The route to the summit meandered for just under a mile, with steady climbing up to 705m, where we were rewarded with a typical rocky summit for this area. Views from here stretched along the Langdale valley and back towards the head of Windermere and Little Langdale, as well as higher levels views of Wetherlam and Swirl How

For all the climbing up to the summit, we now had to descend the rocky path down to the pass between Blisco and Crinkle Crags, some 200m below us. At this point my knees fell out with me and didn’t make friends again until I got back to the camp site. Don’t blame them after how I treat them sometimes :^)

We then took a small diversion, heading on the track back towards Wrynose, to check out Long Scar for a future climbing trip, and more specifically the needle at the end of the crag. The route looked interesting, with some nice chimney work needed, however there were several other lines which looked worthy of some investigation, including some nice crack routes.

Once back on the main Blisco to Crinkle Crags track, we started the long slog up to the triple summit that is Crinkle Crags. This was an almost constant 350m of ascent with a short plateau behind Great Knott, and several short breaks were needed for the aching legs. I would love to tell you the views were worth it, but I can’t, from behind Great Knott to the top of the Band, all I saw was cloud, cloud and more cloud. This accounts for the lack of photos from this section of the walk! It also made later navigation over the top of Crinkle a regular map checking affair as it was all too easy to take one of the many wrong paths with no visual point of reference. This is one summit I am going to have to revisit in better weather to appreciate them properly.

Taking in the 3 (or 4) tops we then started the descent to the three tarns at top of the Band and our final stretch of the day. I have a love and hate relationship with the Band, as I ascended up on my previous trip and descended it on this trip, and it is the same either way, you get nowhere fast, apart from the top and bottom sections it seems to go on forever without you seeming to gain a lot up or down. Looking at a map you can see why, you don’t, its the last kilometre at each end where you make the gains or losses. However it does get you to some great places.

It was halfway down the Band the rain finally hit us, and it hit me hard, with hailstones which stung, for 15-20 minutes. I also found out my waterproof trousers were not entirely that as well. I was glad when the rain stopped and the farm at Stool End came into view, and soon was behind us. The last 2 km to the camp saw intermittent showers, before we reach the, still there, tents.

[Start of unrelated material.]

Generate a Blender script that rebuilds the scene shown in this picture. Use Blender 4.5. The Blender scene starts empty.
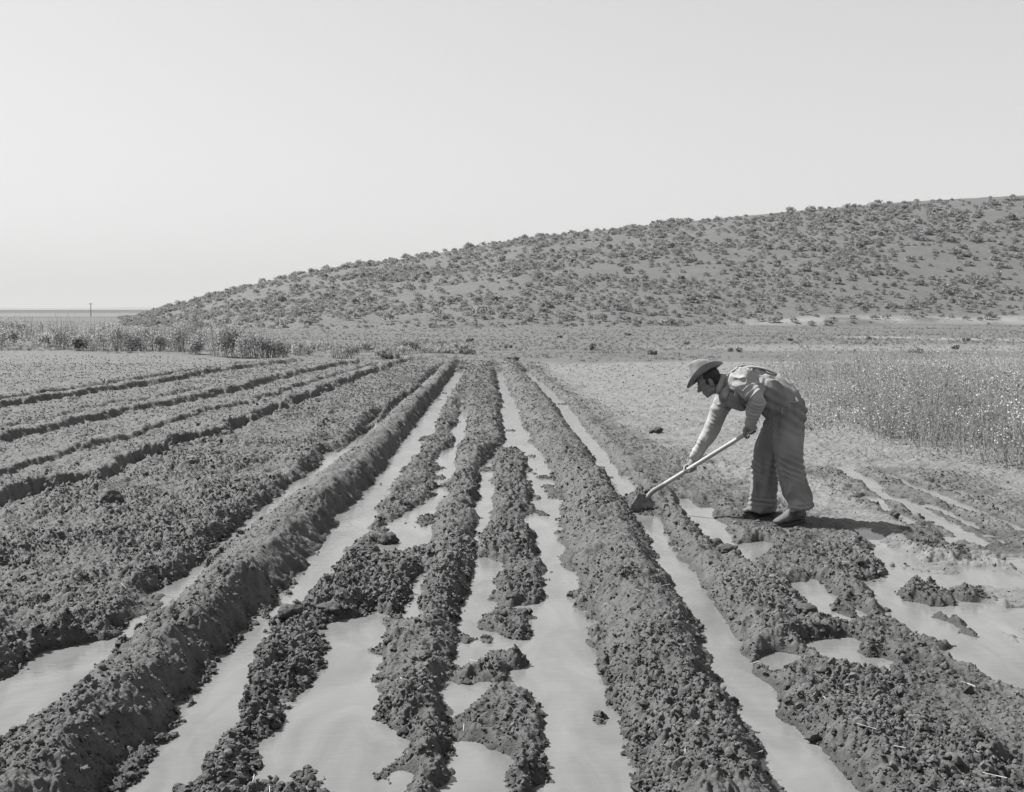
import bpy, math, random
import numpy as np
rng = np.random.default_rng(7)
random.seed(7)
SC = bpy.context.scene
COL = SC.collection
# ------------------------------------------------------------------ camera
F = 1120.0; CH = 1.75; PITCH = math.atan(84 / F)
cd = bpy.data.cameras.new('camera'); cam = bpy.data.objects.new('camera', cd); COL.objects.link(cam)
cam.location = (0, 0, CH); cam.rotation_euler = (math.pi / 2 - PITCH, 0, 0)
cd.sensor_width = 36; cd.lens = 36 * F / 1024; cd.clip_start = .1; cd.clip_end = 80000
SC.camera = cam
cP, sP = math.cos(PITCH), math.sin(PITCH)
def ray(px, py):
    a = (px - 512) / F; b = (396 - py) / F
    return np.array([a, cP + b * sP, -sP + b * cP])
def P(px, py, z=0.0):                 # ground point seen at a picture position
    d = ray(px, py); k = (z - CH) / d[2]; return np.array([d[0] * k, d[1] * k, z])
def at(px, py, Y):                    # point at depth Y
    d = ray(px, py); k = Y / d[1]; return np.array([d[0] * k, Y, CH + d[2] * k])
def pix(X, Y, Z):
    dz = Z - CH; dep = Y * cP - dz * sP
    return 512 + F * X / dep, 396 - F * (Y * sP + dz * cP) / dep
# ------------------------------------------------------------------ noise
def h2(ix, iy, s=0):
    n = (ix.astype(np.int64) * 374761393 + iy.astype(np.int64) * 668265263 + s * 974634773) & 0xffffffff
    n = ((n ^ (n >> 13)) * 1274126177) & 0xffffffff
    n = n ^ (n >> 16)
    return (n & 0xffffff).astype(np.float32) / 16777215.0
def vn(x, y, s=0):
    fx = np.floor(x); fy = np.floor(y); u = x - fx; v = y - fy
    ix = fx.astype(np.int64); iy = fy.astype(np.int64)
    u = u * u * (3 - 2 * u); v = v * v * (3 - 2 * v)
    a = h2(ix, iy, s); b = h2(ix + 1, iy, s); c = h2(ix, iy + 1, s); d = h2(ix + 1, iy + 1, s)
    return (a + (b - a) * u) * (1 - v) + (c + (d - c) * u) * v
def fbm(x, y, o=3, s=0):
    r = 0; a = 1; t = 0
    for k in range(o):
        r = r + a * vn(x * 2 ** k, y * 2 ** k, s + 17 * k); t += a; a *= .5
    return r / t
def vn3(p, s=0):
    z = p[:, 2]; fz = np.floor(z); w = z - fz; w = w * w * (3 - 2 * w)
    out = 0
    for k, wt in ((0, 1 - w), (1, w)):
        sx = (fz + k) * 57.31
        out = out + wt * vn(p[:, 0] + sx, p[:, 1] + sx * 1.7, s)
    return out
def bumps(x, y, cell, s=0):           # rounded clods: a hemisphere with its own size in every cell
    x = x / cell; y = y / cell
    fx = np.floor(x); fy = np.floor(y); best = np.zeros_like(x)
    for i in (-1, 0, 1):
        for j in (-1, 0, 1):
            cx = (fx + i).astype(np.int64); cy = (fy + j).astype(np.int64)
            px = cx + .15 + .7 * h2(cx, cy, s + 1); py = cy + .15 + .7 * h2(cx, cy, s + 2); q = h2(cx, cy, s + 3)
            r = .35 + .5 * q; el = .6 + .8 * h2(cx, cy, s + 4)
            d = ((x - px) ** 2 * el + (y - py) ** 2 / el) / (r * r)
            best = np.maximum(best, np.sqrt(np.clip(1 - d, 0, 1)) * (.35 + .65 * q))
    return best
def ss(a, b, x):
    t = np.clip((x - a) / (b - a), 0, 1); return t * t * (3 - 2 * t)
# ------------------------------------------------------------------ mesh helpers
def mesh(name, v, f, mat=None, smooth=True, attrs=None):
    v = np.asarray(v, np.float32); me = bpy.data.meshes.new(name)
    fl = f if (isinstance(f, list) and np.ndim(f[0]) == 2 or isinstance(f, list) and len(f) > 1 and np.ndim(f[-1]) == 2) else [np.asarray(f, np.int32)]
    fl = [np.asarray(q, np.int32) for q in fl if len(q)]
    nl = sum(q.size for q in fl); nf = sum(len(q) for q in fl)
    me.vertices.add(len(v)); me.vertices.foreach_set('co', v.ravel())
    me.loops.add(nl); me.loops.foreach_set('vertex_index', np.concatenate([q.ravel() for q in fl]))
    tot = np.concatenate([np.full(len(q), q.shape[1], np.int32) for q in fl])
    st = np.concatenate([[0], np.cumsum(tot)[:-1]]).astype(np.int32)
    me.polygons.add(nf); me.polygons.foreach_set('loop_start', st)
    me.polygons.foreach_set('use_smooth', np.full(nf, smooth, bool))
    if attrs:
        for k, a in attrs.items():
            at_ = me.attributes.new(k, 'FLOAT', 'POINT'); at_.data.foreach_set('value', np.asarray(a, np.float32).ravel())
    me.update(calc_edges=True); me.validate()
    if mat: me.materials.append(mat)
    return me
def obj(name, me, parent=None, loc=None, rz=None):
    o = bpy.data.objects.new(name, me); COL.objects.link(o)
    if parent is not None: o.parent = parent
    if loc is not None: o.location = loc
    if rz is not None: o.rotation_euler = (0, 0, rz)
    return o
def tag(o, label=None, cat=None, group=None, kind=None):
    if label: o['label'] = label
    if cat: o['category'] = cat
    if group: o['group'] = group
    if kind: o['kind'] = kind
    return o
def grid_faces(nr, nc):
    i = np.arange(nr - 1)[:, None] * nc + np.arange(nc - 1)[None, :]
    return np.stack([i, i + 1, i + nc + 1, i + nc], -1).reshape(-1, 4)
# ------------------------------------------------------------------ materials
def mat(name):
    m = bpy.data.materials.new(name); m.use_nodes = True
    nt = m.node_tree; b = nt.nodes['Principled BSDF']; return m, nt, b
def N(nt, t, **kw):
    n = nt.nodes.new(t)
    for k, v in kw.items(): setattr(n, k, v)
    return n
def g(v): return (v, v, v, 1)
KA = .74
def noise_mat(name, lo, hi, scale, rough=.9, bump=0, bscale=None, spec=.3, detail=5, stretch=None, crease=None):
    m, nt, b = mat(name)
    tc = N(nt, 'ShaderNodeTexCoord'); src = tc.outputs['Object']
    if stretch:
        mp = N(nt, 'ShaderNodeMapping'); mp.inputs['Scale'].default_value = stretch
        nt.links.new(src, mp.inputs[0]); src = mp.outputs[0]
    n = N(nt, 'ShaderNodeTexNoise'); n.inputs['Scale'].default_value = scale; n.inputs['Detail'].default_value = detail
    nt.links.new(src, n.inputs['Vector'])
    r = N(nt, 'ShaderNodeMapRange'); r.inputs[1].default_value = .3; r.inputs[2].default_value = .7
    r.inputs[3].default_value = lo * KA; r.inputs[4].default_value = hi * KA
    nt.links.new(n.outputs[0], r.inputs[0]); nt.links.new(r.outputs[0], b.inputs['Base Color'])
    b.inputs['Roughness'].default_value = rough; b.inputs['Specular IOR Level'].default_value = spec
    if bump:
        n2 = N(nt, 'ShaderNodeTexNoise'); n2.inputs['Scale'].default_value = bscale or scale * 3; n2.inputs['Detail'].default_value = 4
        nt.links.new(src, n2.inputs['Vector'])
        bp = N(nt, 'ShaderNodeBump'); bp.inputs['Strength'].default_value = bump; bp.inputs['Distance'].default_value = .01
        nt.links.new(n2.outputs[0], bp.inputs['Height']); nt.links.new(bp.outputs[0], b.inputs['Normal'])
        if crease:                           # soft folds of worn cloth under the weave
            mp = N(nt, 'ShaderNodeMapping'); mp.inputs['Scale'].default_value = crease[1]; nt.links.new(tc.outputs['Object'], mp.inputs[0])
            nc = N(nt, 'ShaderNodeTexNoise'); nc.noise_type = 'RIDGED_MULTIFRACTAL'; nc.inputs['Scale'].default_value = crease[0]; nc.inputs['Detail'].default_value = 2.5; nc.inputs['Distortion'].default_value = .6
            nt.links.new(mp.outputs[0], nc.inputs['Vector']); b2 = N(nt, 'ShaderNodeBump'); b2.inputs['Strength'].default_value = crease[2]; b2.inputs['Distance'].default_value = .012
            nt.links.new(nc.outputs[0], b2.inputs['Height']); nt.links.new(b2.outputs[0], bp.inputs['Normal'])
    return m
def math_(nt, op, a, b_, clamp=False):
    n = N(nt, 'ShaderNodeMath', operation=op, use_clamp=clamp)
    for i, q in enumerate((a, b_)):
        if isinstance(q, (int, float)): n.inputs[i].default_value = q
        else: nt.links.new(q, n.inputs[i])
    return n.outputs[0]
def soil_material():
    m, nt, b = mat('soil')
    A = lambda k: N(nt, 'ShaderNodeAttribute', attribute_name=k).outputs['Fac']
    tc = N(nt, 'ShaderNodeTexCoord')
    n = N(nt, 'ShaderNodeTexNoise'); n.inputs['Scale'].default_value = 9; n.inputs['Detail'].default_value = 8; n.inputs['Roughness'].default_value = .7
    nt.links.new(tc.outputs['Object'], n.inputs['Vector'])
    n3 = N(nt, 'ShaderNodeTexNoise'); n3.inputs['Scale'].default_value = 1.1; n3.inputs['Detail'].default_value = 5
    nt.links.new(tc.outputs['Object'], n3.inputs['Vector'])
    n5 = N(nt, 'ShaderNodeTexNoise'); n5.inputs['Scale'].default_value = 13; n5.inputs['Detail'].default_value = 6; n5.inputs['Roughness'].default_value = .65
    nt.links.new(tc.outputs['Object'], n5.inputs['Vector'])
    mo = math_(nt, 'ADD', A('moist'), math_(nt, 'MULTIPLY', math_(nt, 'SUBTRACT', math_(nt, 'ADD', math_(nt, 'MULTIPLY', n3.outputs[0], .5), math_(nt, 'MULTIPLY', n5.outputs[0], .5)), .5), 1.6), True)
    mx = N(nt, 'ShaderNodeMix', data_type='RGBA'); nt.links.new(mo, mx.inputs['Factor'])
    mx.inputs['A'].default_value = g(SOIL_DRY); mx.inputs['B'].default_value = g(SOIL_WET)
    v = N(nt, 'ShaderNodeMapRange'); v.inputs[1].default_value = .25; v.inputs[2].default_value = .75; v.inputs[3].default_value = .72; v.inputs[4].default_value = 1.28
    nt.links.new(n.outputs[0], v.inputs[0])
    ml = N(nt, 'ShaderNodeMix', data_type='RGBA', blend_type='MULTIPLY'); ml.inputs['Factor'].default_value = 1
    nt.links.new(mx.outputs['Result'], ml.inputs['A']); nt.links.new(v.outputs[0], ml.inputs['B'])
    gm = N(nt, 'ShaderNodeMix', data_type='RGBA'); nt.links.new(A('grass'), gm.inputs['Factor'])
    gv = N(nt, 'ShaderNodeMapRange'); gv.inputs[1].default_value = .3; gv.inputs[2].default_value = .7; gv.inputs[3].default_value = GRASS_G[0]; gv.inputs[4].default_value = GRASS_G[1]
    n4 = N(nt, 'ShaderNodeTexNoise'); n4.inputs['Scale'].default_value = .35; n4.inputs['Detail'].default_value = 9; n4.inputs['Roughness'].default_value = .68
    nt.links.new(tc.outputs['Object'], n4.inputs['Vector']); nt.links.new(n4.outputs[0], gv.inputs[0])
    nt.links.new(ml.outputs['Result'], gm.inputs['A']); nt.links.new(gv.outputs[0], gm.inputs['B'])
    pm = N(nt, 'ShaderNodeMix', data_type='RGBA'); nt.links.new(A('pale'), pm.inputs['Factor'])
    nt.links.new(gm.outputs['Result'], pm.inputs['A']); pm.inputs['B'].default_value = g(.24)
    dm = N(nt, 'ShaderNodeMix', data_type='RGBA'); nt.links.new(A('dark'), dm.inputs['Factor'])
    nt.links.new(pm.outputs['Result'], dm.inputs['A']); dm.inputs['B'].default_value = g(.045)
    nt.links.new(dm.outputs['Result'], b.inputs['Base Color'])
    ro = N(nt, 'ShaderNodeMapRange'); ro.inputs[1].default_value = .3; ro.inputs[2].default_value = 1; ro.inputs[3].default_value = .95; ro.inputs[4].default_value = .6
    nt.links.new(mo, ro.inputs[0]); nt.links.new(ro.outputs[0], b.inputs['Roughness'])
    b.inputs['Specular IOR Level'].default_value = .35
    n2 = N(nt, 'ShaderNodeTexNoise'); n2.inputs['Scale'].default_value = 70; n2.inputs['Detail'].default_value = 6; n2.inputs['Roughness'].default_value = .7
    nt.links.new(tc.outputs['Object'], n2.inputs['Vector'])
    bp = N(nt, 'ShaderNodeBump'); bp.inputs['Strength'].default_value = .8; bp.inputs['Distance'].default_value = .012
    nt.links.new(n2.outputs[0], bp.inputs['Height']); nt.links.new(bp.outputs[0], b.inputs['Normal'])
    return m
SOIL_DRY, SOIL_WET, GRASS_G = .138, .033, (.07, .093)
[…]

Getting into dry kit, we sat out the showers in the tent and did a run to the Old Dungeon Ghyll during a break in the rain, which didn’t make an appearance for the rest of the night. The planned camp dinner got abandoned for 6 pints and a chilli at the pub. And 6 very nice real ales they were too! In fact they must have been good as I felt fine in the morning.

After breakfast and a cuppa at the tent, some early rain put pay to any climbing in Langdale, so we headed out to Ambleside for shopping and a cuppa and second brekkie at Nicks Kitchen (nice spicy ketchup for the sausage butties), and then back south for some local climbing. The rain followed us all the way to the Barrow area, where we shot down the A6 to go to Warton Quarry, but that was closed for a nesting pair of peregrine falcons, unfortunately we didn’t see the parents, just the chicks. An alternative of some easy climbing at Denham hit the spot, before heading to pick the car up from my mates house.

Not what we planned for the 2 days, but a good one nether the less, with most of the Langdale hills done now (only Langdale pikes left now, which I will do in a day trip). Was also impressed with the National Trust site and will be returning there.